• **WHAT YOU ARE ASKED TO DO**:
Count the lines that include the string "pixels", and give only that number.

--- DATA FOR PROCESSING ---

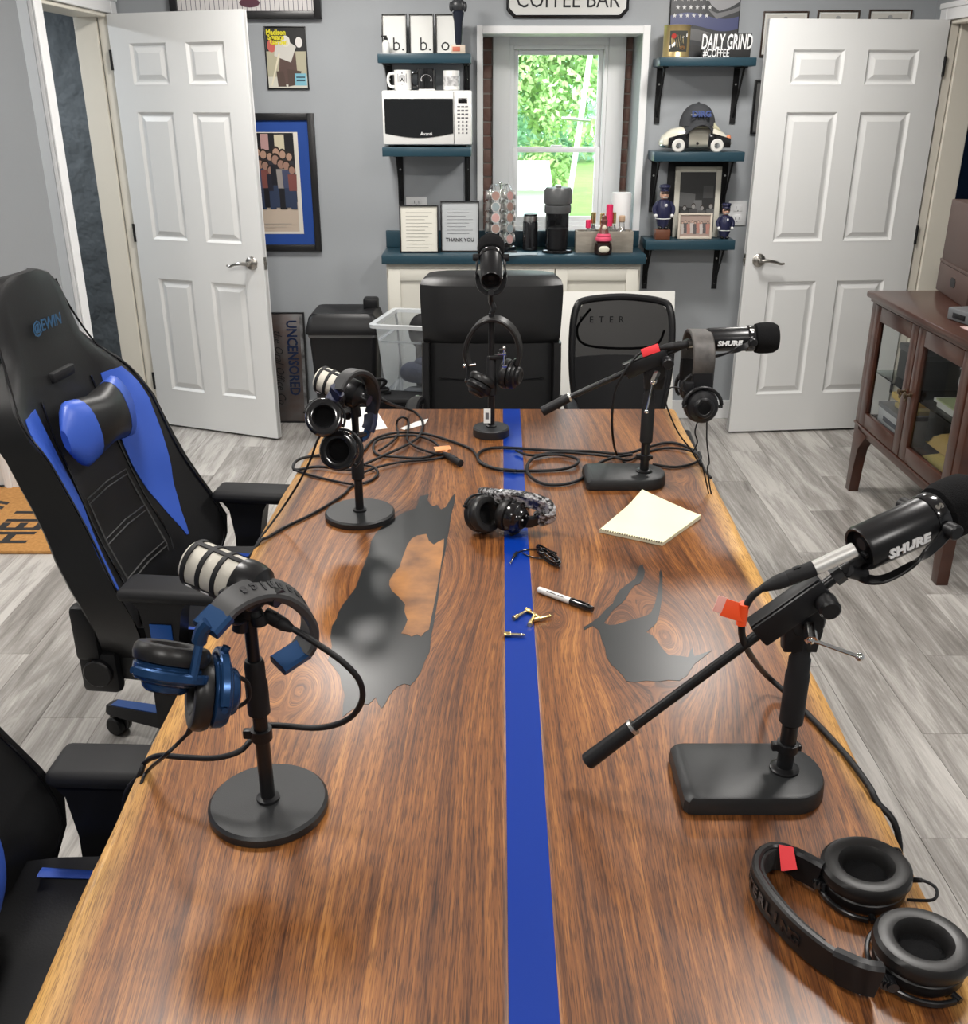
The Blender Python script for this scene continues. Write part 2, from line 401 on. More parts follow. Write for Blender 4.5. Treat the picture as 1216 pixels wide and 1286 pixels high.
# six panel doors
def panel_door(name, hinge, free, height, flip, m=DOORW):
    """local x from hinge to latch, +y = face seen from the room when flip is 1"""
    hx, hy = hinge; fx, fy = free; W = math.hypot(fx - hx, fy - hy)
    d = struct(name); d.location = (hx, hy, 0.012); d.rotation_euler = (0, 0, math.atan2(fy - hy, fx - hx))
    T = 0.036; H = height - 0.012; rec = 0.011
    sx = [0, 0.115 * W / 0.81, W / 2 - 0.052, W / 2 + 0.052, W - 0.115 * W / 0.81, W]
    sz = [0, 0.20, 0.80, 0.99, 1.60, 1.715, H - 0.125, H]
    b = B(); b.bx(0, W, -T / 2 + rec, T / 2 - rec, 0, H)
    for a0, a1 in ((0, 1), (2, 3), (4, 5)): b.bx(sx[a0], sx[a1], -T / 2, T / 2, 0, H, 0.0)
    for k in (0, 2, 4, 6):
        for c in (1, 3): b.bx(sx[c], sx[c + 1], -T / 2, T / 2, sz[k], sz[k + 1])
    part('slab', b, m, d, sm=0)
    for c in (1, 3):
        for k in (1, 3, 5):
            x0, x1, z0, z1 = sx[c], sx[c + 1], sz[k], sz[k + 1]
            q = B()
            for s in (-1, 1):
                yb = s * (T / 2 - rec); yt = s * (T / 2 - 0.002); ye = s * (T / 2 + 0.0005)
                rings = []
                for ins, yy in ((-0.001, ye), (0.004, ye), (0.016, yb + s * 0.0005), (0.024, yb + s * 0.0005), (0.046, yt), (0.0465, yt)):
                    rings.append([(x0 + ins, yy, z0 + ins), (x1 - ins, yy, z0 + ins), (x1 - ins, yy, z1 - ins), (x0 + ins, yy, z1 - ins)])
                q.loft(rings, caps=False); q.quad(*rings[-1])
            part('panel', q, m, d, sm=0)
    hz = 0.905
    for s in (-1, 1):
        q = B(); q.lathe([(0.033, 0), (0.033, 0.005), (0.027, 0.012), (0.012, 0.016), (0.011, 0.045), (0.0, 0.048)], zframe((W - 0.066, s * T / 2, hz), (0, s, 0)), 20)
        q.tube([(W - 0.066, s * (T / 2 + 0.042), hz), (W - 0.10, s * (T / 2 + 0.048), hz + 0.002), (W - 0.135, s * (T / 2 + 0.046), hz - 0.004), (W - 0.165, s * (T / 2 + 0.043), hz - 0.014), (W - 0.185, s * (T / 2 + 0.043), hz - 0.012)], lambda t: 0.0095 - 0.004 * t, 10)
        part('handle', q, NICKEL, d, label='satin nickel lever handle')
    q = B(); q.bx(W - 0.0005, W + 0.0015, -0.012, 0.012, hz - 0.03, hz + 0.03); q.bx(W, W + 0.009, -0.006, 0.006, hz - 0.009, hz + 0.009, 0.002); part('latch_plate', q, NICKEL, d)
    for z in (0.24, 1.02, H - 0.2):
        q = B(); q.cyl((-0.004, flip * T / 2, z - 0.045), (-0.004, flip * T / 2, z + 0.045), 0.007, n=10); q.bx(-0.002, 0.0005, -0.016, 0.016, z - 0.045, z + 0.045); part('hinge', q, MATTE, d)
    return d
panel_door('door_1', (XL + 0.012, LD1 - 0.012), (-1.082, 4.977), DH - 0.005, -1)
panel_door('door_2', (XR - 0.012, RD1 - 0.004), (1.318, 5.095), DHR, 1)
d3 = panel_door('door_3', (-2.218, 4.30), (-3.03, 4.30), DH - 0.01, 1)
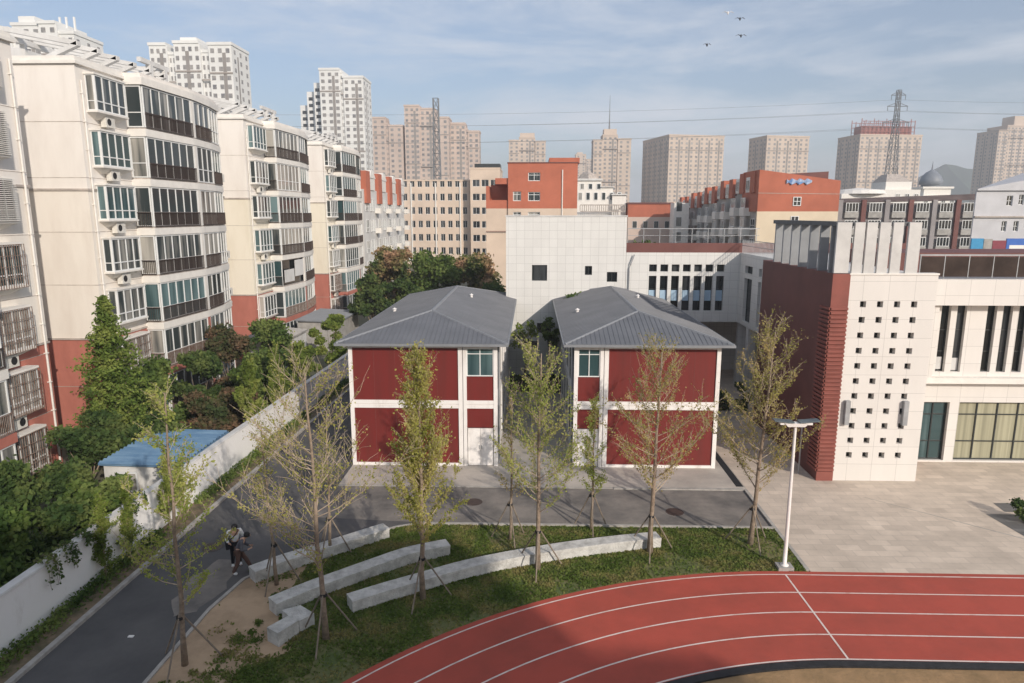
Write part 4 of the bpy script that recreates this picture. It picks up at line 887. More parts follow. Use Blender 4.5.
# weeds on the verge and vines hanging over the wall
pts = []
for _ in range(16000):
    y = RNG.uniform(5, 52); 
    if math.sin(y * 1.1) + math.sin(y * .37 + 1) < -1.1 + (.5 if 26 < y < 34 else 0): continue
    x = wall_x(y) + .08 + abs(RNG.normal()) * .28; pts.append((min(x, kerb_x(y) - .2), y, RNG.random() ** 2 * .35))
kind(leaf_obj('weeds', np.array(pts), .08, L_mid, None), 'stuff')['label'] = 'low green weeds growing along the foot of the white wall'
for i, (y, drop) in enumerate(((20.3, 1.0), (21.0, .9), (22.0, .4), (24.9, .5), (16.6, 1.2))):
    t = thing('hanging_vine', ['long dark vine hanging over the white wall by the mid green bush', 'shorter dark vine just beyond the long one', 'small vine tuft on the wall coping near the first sapling', 'leafy vine clump spilling over the wall near the shed', 'vine trailing down the wall at the nearest dark shrub'][i], 'vine', (wall_x(y), y, 1.9), rotz=.0001, group='vines on the boundary wall')
    P_ = []; g = MB()
    for s in range(5):
        yy = random.uniform(-.5, .5); d_ = drop * random.uniform(.5, 1); path = [Vector((-.3, yy, .15)), Vector((.08, yy, .16)), Vector((.13, yy + .05, -.3 * d_)), Vector((.10, yy + .1, -d_))]; g.tube(path, .008, 4, cap=False)
        for _ in range(32): k = random.random() * 3; j = min(2, int(k)); q = path[j].lerp(path[j + 1], k - j); P_.append((q.x + random.gauss(.03, .03), q.y + random.gauss(0, .06), q.z + random.gauss(0, .05)))
    leaf_obj('leaves', np.array(P_), .085, L_dark, t); g.build('stem', M_bark, t)
# trees behind the left container
TB = [(at(392, 290, 74).x, 74, 6.6, 9.4, L_rust, 'green and rust coloured tree behind the left container, leftmost'), (at(372, 290, 70).x, 70, 4.8, 7.0, L_dark, 'dark round tree beside the farthest cream block'),
      (at(428, 290, 76).x, 76, 7.4, 9.0, L_mid, 'full green tree behind the left container, centre one'), (at(405, 290, 73).x, 71, 4.4, 6.2, L_dark, 'small dark tree between the two bigger crowns'),
      (at(475, 290, 78).x, 78, 7.6, 8.4, L_rust, 'rusty brown topped tree left of the tall white block'), (at(490, 290, 70).x, 72, 4.5, 5.5, L_dark, 'low dark tree at the corner of the tall white block'),
      (at(640, 240, 75).x, 75, 4.6, 10.3, L_dark, 'dark tree crown showing above the wing parapet')]
for i, (x, y, w_, h, m, lb) in enumerate(TB):
    bushy('garden_tree', lb, 'tree', (x, y, 0), w_, h - 1.8, m, 9000 if w_ > 6 else 5000, .26, trunk=1.8, seed=90 + i, nl=22, group='broad crowned trees behind the containers')
bushy('courtyard_tree', 'small leaning tree with bright green crown between the container roofs', 'tree', (at(526, 385, 49.5).x, 49.5, 0), 2.4, 2.4, L_bright, 700, .13, trunk=3.0, seed=130, nl=9)
bushy('courtyard_tree', 'darker rounded tree beside the right roof edge in the courtyard', 'tree', (at(549, 385, 50.5).x, 50.8, 0), 2.0, 2.4, L_mid, 1300, .13, trunk=3.2, seed=131, nl=12)
bushy('courtyard_tree', 'tree top just visible above the right container roof', 'tree', (at(575, 300, 51).x, 50.9, 0), 2.4, 2.8, L_mid, 1200, .14, trunk=4.4, seed=132, nl=10)
def hedge(x0, x1, y0, y1, h, label, n, m=L_dark):
    t = thing('hedge', label, 'hedge', ((x0 + x1) / 2, y0, 0), rotz=.0001); W, D_ = (x1 - x0) / 2, (y1 - y0) / 2
    P_ = RNG.uniform(-1, 1, (n, 3)); k = RNG.integers(0, 3, n); P_[np.arange(n), k] = np.sign(P_[np.arange(n), k]); P_ *= 1 + .06 * RNG.normal(size=(n, 3)); P_ = P_ * [W, D_, h / 2] + [0, D_, h / 2]
    leaf_obj('foliage', P_, .13, m, t); MB().box(-W * .93, W * .93, D_ * .1, D_ * 1.9, -.02, h * .9).build('inner_twigs', M_bark, t)
hedge(-1.4, 2.0, 49.0, 50.4, 1.0, 'clipped dark hedge along the foot of the tall white block', 3000)
hedge(11.3, 13.2, 44.6, 46.0, 1.1, 'dark clipped bushes beside the link columns', 2400)
for i, (x, y) in enumerate(((13.9, 44.4), (12.2, 47.4))):
    bushy('shrub', ['bare twiggy shrub in front of the link columns', 'small dark shrub behind the clipped bushes'][i], 'shrub', (x, y, 0), 1.8, 2.0, L_dark, 1400, .12, seed=150 + i, nl=8)
t_ = bushy('shrub', 'dark clipped shrub on the dark paving at the right picture edge', 'shrub', (21.3, 28.0, .04), 1.5, .8, L_dark, 1400, .09, seed=160, nl=8)

# grass blades on the lawn
def inside(x, y, poly):
    c = False; j = len(poly) - 1
    for i in range(len(poly)):
        if (poly[i][1] > y) != (poly[j][1] > y) and x < (poly[j][0] - poly[i][0]) * (y - poly[i][1]) / (poly[j][1] - poly[i][1]) + poly[i][0]: c = not c
        j = i
    return c
P_ = []
for _ in range(70):
    cx_, cy_ = RNG.uniform(-10.4, -7.6), RNG.uniform(14.5, 23); s_ = RNG.uniform(.05, .22)
    for _k in range(int(30 + s_ * 300)): 
        q_ = (cx_ + RNG.normal() * s_, cy_ + RNG.normal() * s_)
        if q_[0] > -10.45 and (cx_ > -9.2 or cy_ < 17.5): P_.append((q_[0], q_[1], .03 + RNG.random() * .03))
while len(P_) < 60000:
    x, y = RNG.uniform(-10.6, 10.2), RNG.uniform(13, 27)
    if math.hypot(x - TC[0], y - TC[1]) < RO + .02 and x < TC[0]: continue
    if not inside(x, y, lawn2):
        if x < -10.5 or y > 25 or x > -5: continue
        e_ = math.sin(x * 2.3 + y * 1.9) + math.sin(x * 4.1 - y * 2.7) + RNG.normal() * .3
        if not (inside(x + .45, y + .1, lawn2) and e_ > .3) and not (e_ > 1.55 and RNG.random() < .25): continue
    d_ = math.sin(x * 1.3 + y * .7) + math.sin(x * .6 - y * 1.1 + 2) + math.sin(x * 3.1 + y * 2.3) * .5
    if d_ < -1.1 and RNG.random() < .75: continue
    P_.append((x, y, .035 + RNG.random() * .03))
g_ = leaf_obj('grass', np.array(P_), .06, leaf_mat('grass_blades', (.10, .15, .035), (.16, .21, .055), (.28, .25, .10), .4, .9), None, 1.8)
kind(g_, 'stuff')['label'] = 'short uneven green lawn grass around the stone benches'

# ------------------------------------------------------------------ sheds among the gardens
def shed(x0, x1, y0, y1, h0, h1, label, rm, wm):
    t = thing('garden_shed', label, 'shed', ((x0 + x1) / 2, y0, 0)); MB().box(x0 + .15, x1 - .15, y0 + .15, y1 - .15, -.02, min(h0, h1) - .05).build('wall', wm, t)
    g = MB(); n = int((y1 - y0) / .30)
    for k in range(n):
        a = y0 + (y1 - y0) * k / n; b = y0 + (y1 - y0) * (k + 1) / n; m_ = (a + b) / 2
        g.quad((x0, a, h0), (x1, a, h1), (x1, m_, h1 + .09), (x0, m_, h0 + .09)); g.quad((x0, m_, h0 + .09), (x1, m_, h1 + .09), (x1, b, h1), (x0, b, h0))
    g.hexa([(x0, y0, h0 - .08), (x1, y0, h1 - .08), (x1, y1, h1 - .08), (x0, y1, h0 - .08), (x0, y0, h0 - .02), (x1, y0, h1 - .02), (x1, y1, h1 - .02), (x0, y1, h0 - .02)])
    g.build('roof', rm, t); return t
s_ = shed(-19.3, -15.6, 28.4, 33.4, 2.05, 1.98, 'garden shed with blue corrugated roof and white walls behind the wall', M_blue, M_white)
window(s_, Basis((-19.4, 28.33, 0), (1, 0, 0), (0, -1, 0)), 1.0, 1.9, .8, 1.7, .02, 2)
shed(-23.8, -20.4, 55.0, 61.0, 2.9, 2.6, 'low shed with a flat grey brown roof under the cream blocks', M_conc, M_white)
shed(-22.6, -18.4, 64.0, 72.0, 3.0, 2.8, 'flat dark roofed carport beyond the grey roofed shed', M_roofcap, M_conc)
shed(-14.4, -12.4, 57.0, 60.0, 2.4, 2.3, 'small pale green roofed hut behind the left container roof', mat('pale_green_sheet', (0.22, 0.36, 0.30), .6, .1), M_conc)

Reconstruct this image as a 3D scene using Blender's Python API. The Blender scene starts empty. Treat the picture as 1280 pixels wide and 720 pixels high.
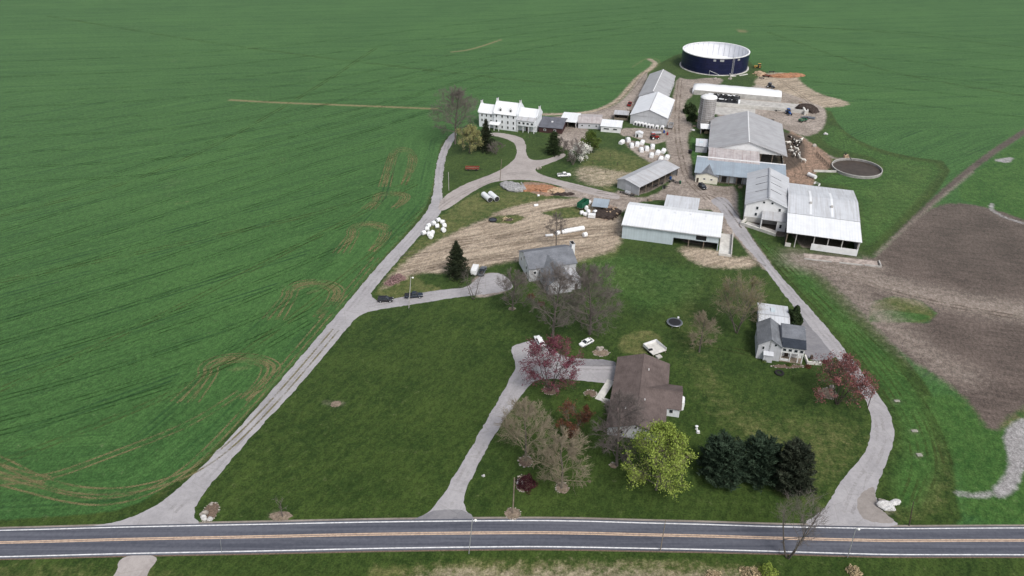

---

• **THE RESPONSE**:
2